Kebijakan ini dilakukan untuk memastikan bahwa produk lokal yang telah
berkembang pesat tersebut dapat terus diproduksi dan dinikmati oleh masyarakat,
sekaligus memberikan kontribusi terhadap pendapatan kerajaan. Dalam hal ini,
terasi bukan hanya menjadi komoditas ekonomi, tetapi juga simbol penting yang
menghubungkan kehidupan masyarakat lokal dengan sistem pemerintahan yang lebih
besar, mengokohkan posisi terasi sebagai produk yang bernilai tinggi dalam
konteks ekonomi lokal dan kerajaan.
Peraturan
pajak yang ditetapkan oleh Prabu Raja Galuh, berupa kewajiban untuk memberikan
satu pikul terasi dari setiap rumah tangga nelayan, menunjukkan pentingnya
terasi dalam kehidupan masyarakat Lemah Wungkut dan juga pengaruhnya terhadap
perekonomian kerajaan. Meskipun kebijakan ini mungkin terasa memberatkan bagi
sebagian orang, hal ini turut membuktikan bahwa terasi telah menjadi komoditas
utama yang mampu memperkuat ekonomi wilayah tersebut. Terasi yang sebelumnya
hanya dihasilkan secara terbatas dan untuk konsumsi lokal, kini telah menjadi
produk yang dianggap memiliki nilai ekonomi tinggi.
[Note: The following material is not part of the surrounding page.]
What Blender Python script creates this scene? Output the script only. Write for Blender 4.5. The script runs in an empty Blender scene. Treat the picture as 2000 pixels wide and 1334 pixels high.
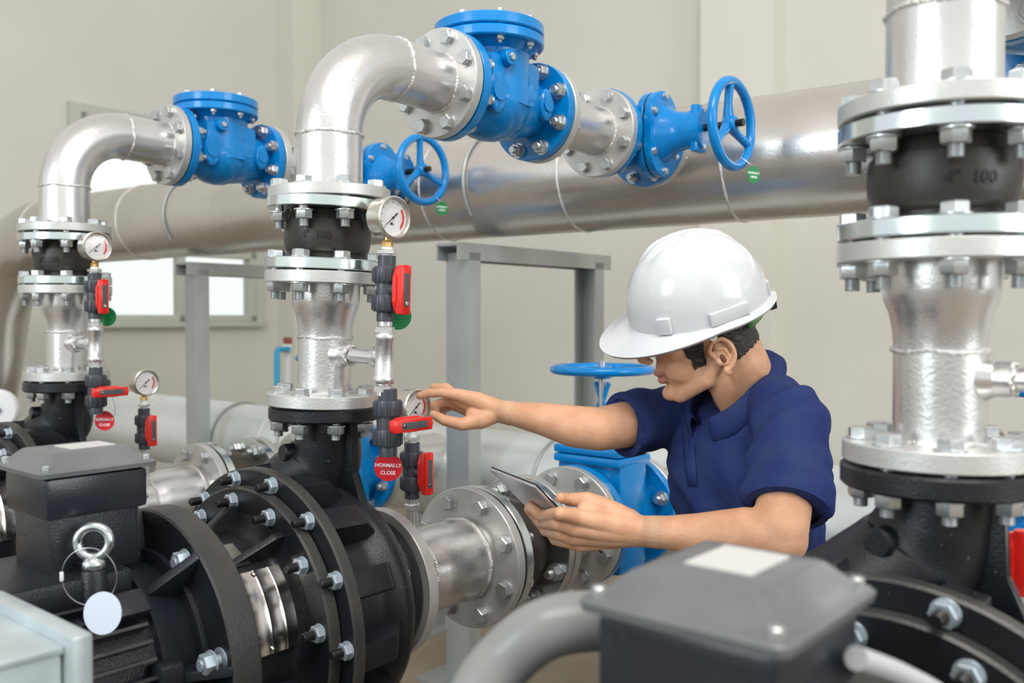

Kebijakan ini juga dapat
dianggap sebagai bentuk pengakuan terhadap usaha para nelayan dan pengolah
terasi yang telah bekerja keras untuk menghasilkan produk yang bernilai dan
memperkenalkan budaya serta kearifan lokal kepada dunia luar. Dengan begitu,
terasi bukan hanya sekadar produk olahan dari udang rebon, tetapi juga bagian
dari identitas budaya yang terus berkembang seiring dengan perjalanan waktu.